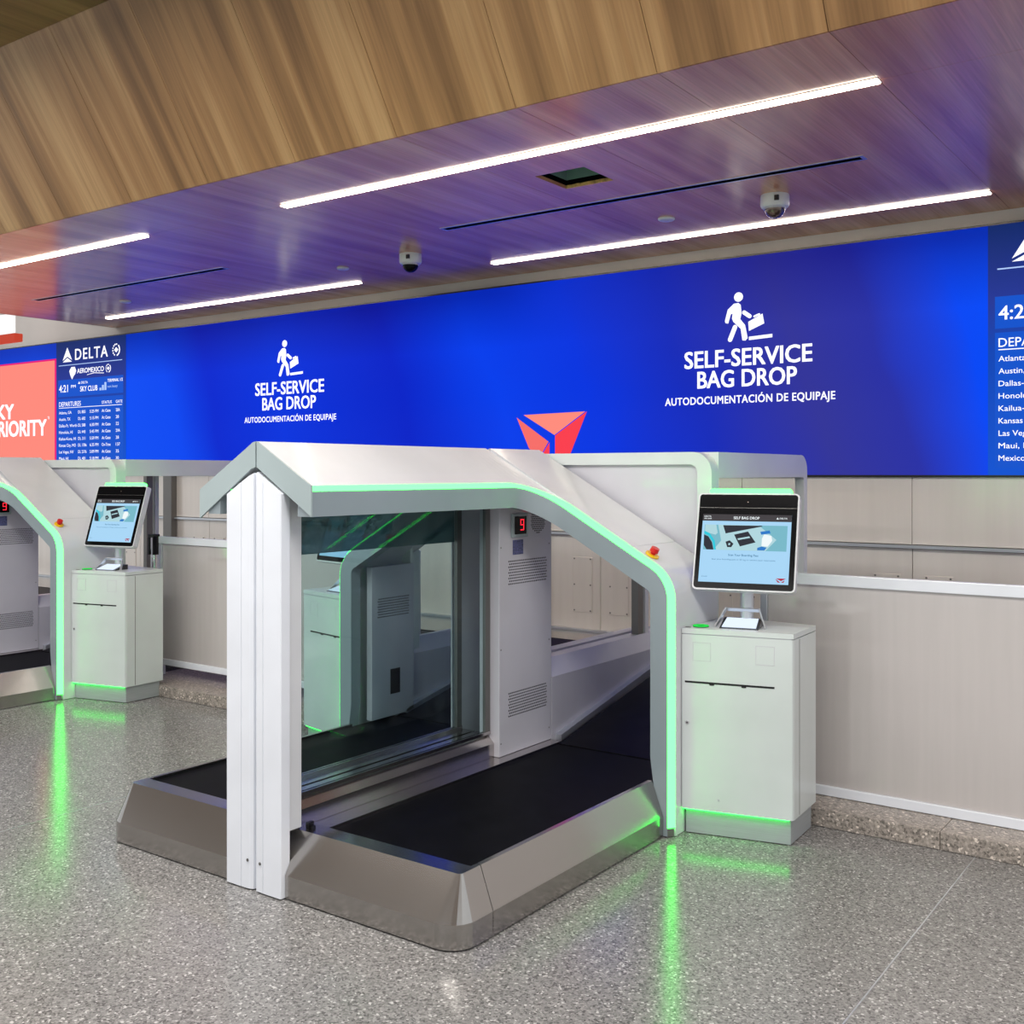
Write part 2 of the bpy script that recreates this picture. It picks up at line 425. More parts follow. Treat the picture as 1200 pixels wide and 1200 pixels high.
# ------------------------------------------------------------ ceiling fittings
def line_light(xa, xb, y, label):
    t = empty('linear_light', ((xa + xb) / 2, y, CE)); h = (xb - xa) / 2
    B().box(-h - .006, h + .006, -.032, -.028, -.003, 0).box(-h - .006, h + .006, .028, .032, -.003, 0)\
       .box(-h - .006, -h - .001, -.034, .034, -.003, 0).box(h + .001, h + .006, -.028, .028, -.003, 0).put('frame', 'white', t)
    B().box(-h, h, -.027, .027, -.009, -.001).put('diffuser', 'lineled', t)
    tag(t, label, 'light', 'glowing light strips in the wood ceiling'); return t
line_light(-5.0, -1.37, 4.54, 'long glowing light strip along the wood fascia, above the near bag drop machine')
line_light(-10.2, -6.40, 4.54, 'glowing light strip at the left edge, front one above the far machine')
line_light(-5.03, -1.385, 6.74, 'thin glowing light strip close to the big screen, beside the pale dome camera')
line_light(-10.16, -6.47, 6.74, 'glowing light strip above the left departures board, nearest the screen')
def slot(xa, xb, y, label):
    t = empty('slot_diffuser', ((xa + xb) / 2, y, CE)); h = (xb - xa) / 2
    B().box(-h, h, -.04, -.026, -.003, 0).box(-h, h, .026, .04, -.003, 0).box(-h, -h + .02, -.026, .026, -.003, 0)\
       .box(h - .02, h, -.026, .026, -.003, 0).put('frame', 'alu', t)
    B().box(-h + .02, h - .02, -.026, .026, -.002, -.0005).put('slot', 'dark', t)
    tag(t, label, 'air vent', 'black slot air diffusers in the ceiling')
slot(-4.61, -1.76, 5.61, 'long black air slot with silver edges beside the square ceiling hole')
slot(-9.68, -6.89, 5.64, 'black air slot between the two left light strips')
def detector(x, y, r, label):
    t = empty('ceiling_disc', (x, y, CE))
    B().lathe((0, 0, 0), [(.001, 0), (r, 0), (r, -.008), (r * .85, -.014), (.001, -.016)], 24).put('cover', 'white', t)
    B().lathe((0, 0, -.0155), [(.001, 0), (r * .3, 0), (r * .3, -.002), (.001, -.002)], 16).put('centre_cap', 'panel', t)
    tag(t, label, 'detector', 'small round white ceiling covers')
detector(-3.233, 6.214, .055, 'small round white cover between the black slot and the pale dome camera')
detector(-9.02, 6.175, .055, 'small round white cover at the left, above the departures board')
detector(-6.13, 6.195, .05, 'small round white cover left of the dark dome camera')
def dome(x, y, mdome, label):
    t = empty('dome_camera', (x, y, CE))
    B().lathe((0, 0, 0), [(.001, 0), (.083, 0), (.085, -.012), (.085, -.06), (.078, -.072), (.058, -.08), (.001, -.08)], 36).put('housing', 'white', t, True)
    prof = [(.001, -.078)] + [(.06 * cos(a), -.08 - .058 * sin(a)) for a in [i * pi / 2 / 7 for i in range(7)]] + [(.001, -.138)]
    B().lathe((0, 0, 0), prof, 30).put('dome', mdome, t, True)
    B().box(.03, .055, -.0865, -.072, -.05, -.02).put('plate', 'black', t)
    B().lathe((0, 0, 0), [(.061, -.076), (.066, -.08), (.066, -.085), (.061, -.085)], 36, True).put('ring', 'alu', t)
    tag(t, label, 'camera'); return t
M['bronze'] = plain('bronze_smoked_dome', srgb(92, 70, 58), .05, coat=1, metal=.5)
dome(-2.44, 6.074, 'bronze', 'white security camera with a see-through bronze dome, nearest the right light strip')
dome(-5.333, 6.105, 'blackglass', 'white security camera with a black dome, left of the long black air slot')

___

» **EXERCISE GOAL**
Every line of the data above should be quoted exactly. Omit the pictures.

» **RESULT BELOW**
Write part 2 of the bpy script that recreates this picture. It picks up at line 425. More parts follow. Treat the picture as 1200 pixels wide and 1200 pixels high.
# ------------------------------------------------------------ ceiling fittings
def line_light(xa, xb, y, label):
    t = empty('linear_light', ((xa + xb) / 2, y, CE)); h = (xb - xa) / 2
    B().box(-h - .006, h + .006, -.032, -.028, -.003, 0).box(-h - .006, h + .006, .028, .032, -.003, 0)\
       .box(-h - .006, -h - .001, -.034, .034, -.003, 0).box(h + .001, h + .006, -.028, .028, -.003, 0).put('frame', 'white', t)
    B().box(-h, h, -.027, .027, -.009, -.001).put('diffuser', 'lineled', t)
    tag(t, label, 'light', 'glowing light strips in the wood ceiling'); return t
line_light(-5.0, -1.37, 4.54, 'long glowing light strip along the wood fascia, above the near bag drop machine')
line_light(-10.2, -6.40, 4.54, 'glowing light strip at the left edge, front one above the far machine')
line_light(-5.03, -1.385, 6.74, 'thin glowing light strip close to the big screen, beside the pale dome camera')
line_light(-10.16, -6.47, 6.74, 'glowing light strip above the left departures board, nearest the screen')
def slot(xa, xb, y, label):
    t = empty('slot_diffuser', ((xa + xb) / 2, y, CE)); h = (xb - xa) / 2
    B().box(-h, h, -.04, -.026, -.003, 0).box(-h, h, .026, .04, -.003, 0).box(-h, -h + .02, -.026, .026, -.003, 0)\
       .box(h - .02, h, -.026, .026, -.003, 0).put('frame', 'alu', t)
    B().box(-h + .02, h - .02, -.026, .026, -.002, -.0005).put('slot', 'dark', t)
    tag(t, label, 'air vent', 'black slot air diffusers in the ceiling')
slot(-4.61, -1.76, 5.61, 'long black air slot with silver edges beside the square ceiling hole')
slot(-9.68, -6.89, 5.64, 'black air slot between the two left light strips')
def detector(x, y, r, label):
    t = empty('ceiling_disc', (x, y, CE))
    B().lathe((0, 0, 0), [(.001, 0), (r, 0), (r, -.008), (r * .85, -.014), (.001, -.016)], 24).put('cover', 'white', t)
    B().lathe((0, 0, -.0155), [(.001, 0), (r * .3, 0), (r * .3, -.002), (.001, -.002)], 16).put('centre_cap', 'panel', t)
    tag(t, label, 'detector', 'small round white ceiling covers')
detector(-3.233, 6.214, .055, 'small round white cover between the black slot and the pale dome camera')
detector(-9.02, 6.175, .055, 'small round white cover at the left, above the departures board')
detector(-6.13, 6.195, .05, 'small round white cover left of the dark dome camera')
def dome(x, y, mdome, label):
    t = empty('dome_camera', (x, y, CE))
    B().lathe((0, 0, 0), [(.001, 0), (.083, 0), (.085, -.012), (.085, -.06), (.078, -.072), (.058, -.08), (.001, -.08)], 36).put('housing', 'white', t, True)
    prof = [(.001, -.078)] + [(.06 * cos(a), -.08 - .058 * sin(a)) for a in [i * pi / 2 / 7 for i in range(7)]] + [(.001, -.138)]
    B().lathe((0, 0, 0), prof, 30).put('dome', mdome, t, True)
    B().box(.03, .055, -.0865, -.072, -.05, -.02).put('plate', 'black', t)
    B().lathe((0, 0, 0), [(.061, -.076), (.066, -.08), (.066, -.085), (.061, -.085)], 36, True).put('ring', 'alu', t)
    tag(t, label, 'camera'); return t
M['bronze'] = plain('bronze_smoked_dome', srgb(92, 70, 58), .05, coat=1, metal=.5)
dome(-2.44, 6.074, 'bronze', 'white security camera with a see-through bronze dome, nearest the right light strip')
dome(-5.333, 6.105, 'blackglass', 'white security camera with a black dome, left of the long black air slot')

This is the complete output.